Por Mouris Salloum George
Director General del Club de Periodistas de México AC
El ejército actual fue hecho a mano por gentes con un sentido matemático de la organización. Fue tal su importancia que cuando a Plutarco Elías Calles se le ocurrió copiar en una visita a Alemania el funcionamiento de un Banco central emisor de moneda, se lo encargó al ejército, encabezado por Joaquín Amaro. El Banco de México, que tanto presumen los panistas haber inspirado a través de Manuel Gómez Morin, fue llamado por la sensibilidad popular “el Banco Amaro”, pues todos sabían que el general Secretario de la Defensa había pasado la charola entre los viejos entorchados obregonistas de la Revolución para fondearlo e iniciar actividades.
Cuando Saturnino Cedillo, uno de los ayudantes de Amaro en esas gestiones, se levantó en armas en San Luis Potosí, Amaro y Cárdenas —el otro ayudante—se encargaron de regresarlo al orden. Igual que cuando a Celestino Gasca se le ocurrió “levantarse” el 15 de septiembre de 1961, lo aplacaron sus viejos amigos fondeadores del Banco, auxiliados por Vicente Lombardo Toledano.

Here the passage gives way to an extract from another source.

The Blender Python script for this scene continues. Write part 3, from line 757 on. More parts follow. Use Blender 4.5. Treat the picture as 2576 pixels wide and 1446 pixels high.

Todas las historias que circulan sobre el ejército tienen un sesgo de verdad, como la pacificación en los setentas de la guerrilla guerrerense o en la lucha contra la Liga 23 de septiembre; lo que nadie puede discutir es que se trata de una organización disciplinada y estratificada, donde nada pasa sin que lo sepan los jefes. Es injusto que se le ataque con acusaciones falsas, porque casi todo es la realidad.
Como a todos los mexicanos, a la institución castrense le preocupa observar cómo lo que debería haber sido una crisis de gabinete, acaba convirtiéndose en una crisis de Estado. No se explican por qué han sido arrastrados en esta vorágine de incompetencias. Toda una aglomeración confusa de gente, sucesos y cosas en mal movimiento, sin destino.
Hace mal Cienfuegos en arrogarse para sí toda inocencia, así como hacen mal quienes lo acusan por haber desempeñado sus responsabilidades dentro de la más estricta disciplina, reservada para el general de cuatro estrellas, cualquiera que haya despachado en Lomas de Sotelo; ni una más, ni una menos. Cada uno de los actores en la tragedia tiene que asumir la parte del libreto que le toca y, en consecuencia, la hora de aparecer en el escenario, dejando de lado cualquier futilidad; la hora del país lo demanda. Debemos ser siempre serios, o al menos parecerlo.
Desde la más remota antigüedad, los teóricos presocráticos lo único que exigían al Estado como obligación indeclinable era la seguridad. La justicia también, pero era algo más difícil. Miles de años después, los mexicanos seguimos pidiendo lo mismo. No queremos un poder pasmado, impotente. Los únicos que ganan con eso, con la pasividad y la abulia en la seguridad, son los que propalan el anarquismo, la ausencia de toda autoridad. Aunque mucha gente se felicita de que se les hayan bajado los humos a los burócratas de piel dorada y altos estipendios. Hay que detener el desplome del Estado, evitar el tránsito del estado fallido al estado desfondado. La alerta está al rojo vivo. En la política, como en los toros, lo que cuenta es la estocada, a veces más que la corrida.
El ejército no tiene por qué pagar por algo que no ha hecho. Los funcionarios actuales tienen que detener esa masacre de opinión pública en contra de quien, sin temerla, puede deberla. Hay muchos prescindibles que bien la pueden pagar.